Every department has similar aggravations. The finance group gets antsy when the quarterly reports are due. The accounting team dreads the beginning and end of every month, year and tax cycle. The marketing department bites its nails as the email campaign they’ve been pouring over finally launches. The goal is to minimize these hardships where we can.

For an IT guy, handing off this after-hours accountability is the best course of action.

What does that mean? Am I going to have to hire after-hours staff, then train them and provide management for them? Oh, what happens if they’re sick?

Monitoring-as-a-service allows for a third party to provide monitoring and escalation for you. Your service provider manages the staff and involves multiple individuals to interact in an emergency situation, so your IT team can sleep at night. They make your IT department of three: systems administrator, network administrator and IT manager become a 24×7 beacon of reliability.

How can I trust anyone with overseeing my critical infrastructure? They won’t possibly have the commitment my team will. What good does this unaffiliated third party do? We still have to wake up and drive to the office 3 am!

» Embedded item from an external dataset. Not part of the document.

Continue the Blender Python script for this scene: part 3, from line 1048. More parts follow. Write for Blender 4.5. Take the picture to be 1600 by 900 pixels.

Your critical hardware is housed in a data center where a 24×7 staff that you trust and turn to keeps a careful watch over your infrastructure. When was the last time you called your data center for a server reboot? How long did it take? You should expect 15 minutes from the time the request hits their inbox to completion.

At FIBERTOWN, we are an extension of your IT team and involved every step of the way. You know each one of us from top to bottom because we are accountable to our customers 100% of the time. Our team is stacked with firefighters and super heroes. Ready to act at moment’s notice.